Listener
Lemn Sissay’s ability to inspire a wide gamut of emotions in his reader makes his last published collection, the 2008 Listener, still a thought-provoking and vivid collection. Comprising of one short essay and 57 free verse poems his is an individual voice which simultaneously evokes pathos, joy, hope and longing. Whatever the topic, and there are many ̶ love, historic events, anger, isolation ̶ it is Sissay’s extraordinary and unparalleled voice that captivates.
Sissay’s mother migrated from Ethiopia to study in the UK in the late 60s not knowing that she was with child; when he was born she asked for him to be temporarily fostered while she return to her studies. He was moved from home to home: fostered, adopted and then placed back in the care system. His unfortunate childhood certainly has a clear bearing on his work. Sissay has remarked that poetry has given him a degree of liberation from these early traumas: “In creativity, I saw light. In the imagination, I saw the endless possibility of life.” This “endless possibility of life” is conveyed throughout Listener, a collection that exposes Sissay’s personal thoughts and truths.
Be it through his sense-gripping, semi-concrete poem, “Rain”, where individual letters have been positioned to look like droplets of rain falling down the page, or in the pathos-evoking three-line poem, “Christmas,” Sissay does indeed seize the senses, transforming the real world into that “endless possibility of life”. “Christmas”, for all its brevity, grips through its exploration of isolation:
Christmas can be split into two kinds of people –
Those who look into the windows of houses of others
And those who look out.
The theme of longing to be someone, or something else, is conveyed in “Architecture” where through the word-play and repetition of the word ”each”, Sissay depicts a world where everyone and everything wants to be something more. Repetition is also used effectively in “Some things I like”; the repeated of “I like” is deliberately comical, particularly read and imagined with the image of a reader galvanised into shouting some random sequence of “likes”.
In the found poem “Signs”, Sissay simply lists a range of signage vocabulary, and in doing so, he suggests that the modern individual has perhaps become someone who follows the masses and does exactly as he or she is told. The mourning for the loss of individuality or and creative responsibility to a herd mentality is palpable.
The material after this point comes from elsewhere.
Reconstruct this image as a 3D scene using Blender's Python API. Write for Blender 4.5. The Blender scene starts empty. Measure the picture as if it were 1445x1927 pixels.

Sissay’s longest poem in Listener, “The Queen Speaks”, explores several themes, amongst which are class, privilege and racism. The repetition of “I was born as you were born” parallels the experience of the ordinary British citizen with that of the country’s “nobility”. This poem points out that, despite class and privilege, humans are all the same: we are all born and we all die. Yet, these truisms are suppressed; with characteristically ironic undertones in his list of comparisons, we are reminded that we are the same under the skin. Sissay’s depiction of racism in this collection is one that will provoke thought, anger and pathos:
The other day I was serving a man who was taking my service
And he said to me this man, ‘Why don’t you go back home?’,
And I responded as you may have responded;
‘This is my home,’ I said, as you might have said too.
Lemn Sissay’s Listener is a collection that should be read by everyone. Each poem, in an inspirationally performative voice that reaches out from the page, situates the reader in a thought and emotion-strong whirlwind. Whilst we all perceive life differently, in Listener, Sissay asks us to consider the reasons for his own very remarkable perception of the world. And it is certainly worthwhile request.